History

Waltham is a village and civil parish in North East Lincolnshire, England. It is 5 miles (8.0 km) south-west of Grimsby and is close to the villages of Scartho, Brigsley, Barnoldby-le-Beck, and Bradley. A few miles to the north-east there is a similarly named village, New Waltham.

There was a substantial Saxon settlement on the site of the first village although artifacts show earlier Roman occupation. The Waltham name is of Saxon origin, Walt referring to woodland or an area of high forest and Ham to either an estate or a village. It is possible that Saxons changed the name from the Old English ‘Wealdhant’ which had the same meaning; the first part Ald, prefixed by We, meant “settlement”, and Hant a “wooded estate”.

Waltham’s landmarks include Waltham Windmill, which is used as the symbol for the village’s Infant and Junior schools. The windmill was originally built in 1666, but was blown down several times. It was last re-built in 1873. The village has two public houses, The Kings Head and the Tilted Barrel, and the Waltham Tea Gardens. A branch of the Royal British Legion is also based in Waltham.

There is a cenotaph, where a remembrance service is held on Remembrance Sunday.
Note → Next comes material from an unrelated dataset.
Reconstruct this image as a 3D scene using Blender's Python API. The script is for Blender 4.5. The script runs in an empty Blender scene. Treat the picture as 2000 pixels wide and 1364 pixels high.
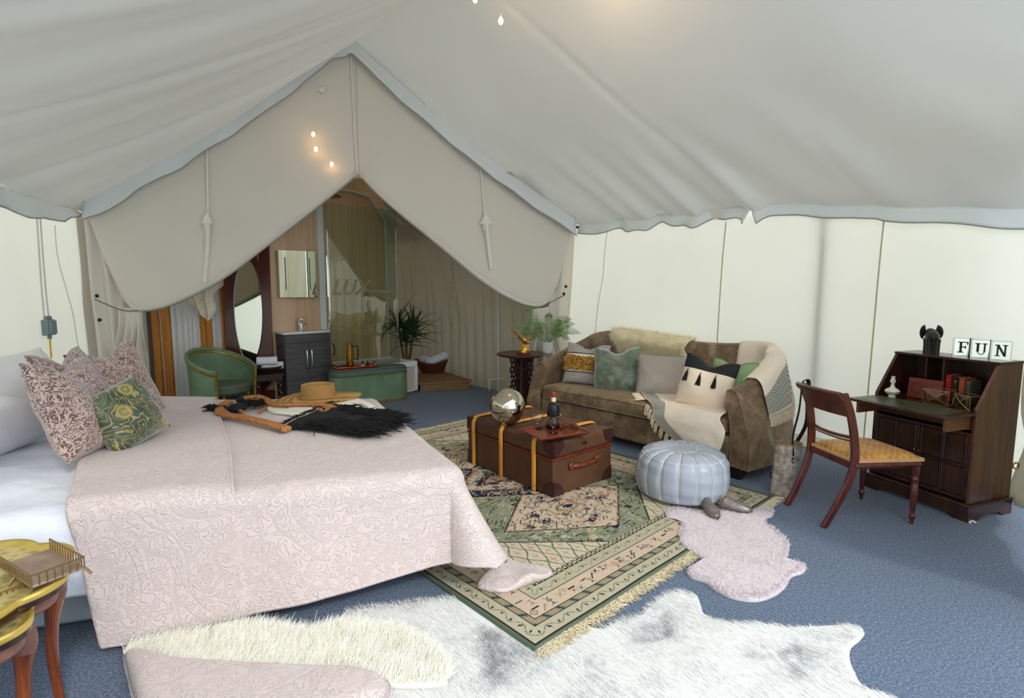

Nearby is the former World War II bomber airfield RAF Grimsby, which was originally Grimsby Municipal Airport. After the start of WWII the airport was re-constructed by the Air Ministry and became home to 142 Squadron, and later to 100 and 550 Squadron, before closing in 1945. A museum at the Waltham Windmill houses a section dedicated to RAF Grimsby

There was once a Waltham Railway Station on a now closed line between Grimsby and Louth.